Formats like SNMP, sFlow, and IPFIX are usually normalized by logic that understands their structure. There is a significant amount of innovation going into how syslog is processed, but it too can be normalized. Data received in formats like JSON, can be fairly easily mapped to the normalization format.

There is no inherent limitation on what networking data can be ingested by an AI tool, but different tools will support different data depending on what use cases they are focused on. That said, one of the characteristics of AI-based tools is they tend to ingest a wide range of data types than preceding tools, so they can generate insights from correlating across them.

Is Correlation Used in Network Operations / Network Management Use Cases?

Yes.

Correlation reduces noise by grouping related anomalies in a single incident.

Long before AI was used in network use cases, there was a well-known saying in statistics, correlation is not causation. Simply put, while it may be common for A to be true when B is true, it does not mean that A is the cause of B.

For example, this link provides a number of examples of trends that appear to be similar, even though there is likely no causation. One example given is the number of people who died by being tangled in their bed sheets and the amount of cheese consumed. For this reason, and because of the multi-layered nature of many network anomalies, any claim about causation has to be carefully understood.

What correlation can used for is identifying relationships and associations. For example, it may be possible to conclude that there is a high probability that multiple events / anomalies are the result of the same root problem, even if the root cause is not yet known. Additionally, when multilayer physical and logical topologies are known, it may even be possible to have a good assertion about what network object is the root if the incident.

Correlation identifies incident root by connecting the dots across many data sources.

The entirety of information related to an incident is often spread across multiple data sources: SNMP, Flow Data, Syslog, etc. Correlation is a way of bringing a more holistic view of an incident, into better focus, in an automated way, so network operations teams do not have to manually create this view by going from one network operations tool to another. In so doing, operations teams can start working on mitigation and remediation much sooner.

How is AI making a difference in Networking?

The front-end of real-time AI is a high-performance big data ingestion and normalization pipeline which, along with high-performance / high-efficiency algorithms, makes possible the analysis of multiple data sources / types, and ultimately a single platform that can do what multiple tools do today.

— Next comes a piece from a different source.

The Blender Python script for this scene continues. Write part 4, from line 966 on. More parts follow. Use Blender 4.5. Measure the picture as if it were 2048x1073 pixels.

When based on a multivendor / multilayer network model that understands network objects, relationships, state, and behavior, AI can identify the root of an incident. Dramatically reducing time to mitigation and repair.

Correlation, customer policy, ML models instead of thresholds, combined with other techniques is reducing incident notifications / trouble ticket creation by a factor of 10+.

NetOps teams are becoming proactive in multiple ways. They are seeing gray failures before they become downtime, they are working on incidents before customers / application teams call, and they are shifting time to activities that will lead to an increase in overall reliability.

Automated ingestion, network model discovery, anomaly detection, correlation, policy, and notification combine in a workflow that battles alert fatigue, reduces the interrupts to network operations, allows network operations to be more proactive, and improves KPIs. Network Operations teams go from being the first place fingers are pointed to be last place.

Notes

Note 1

Not all remediation can be software-controlled, for example the replacement of physical components. In addition, remediation can be operationally complex. However, there are areas where AI can improve remediation.

Note 2

Noise can be significantly reduced when all related events / anomalies are grouped into a single incident notification / record.

Note 3

Network-specialized algorithms perform better than general-purpose algorithms.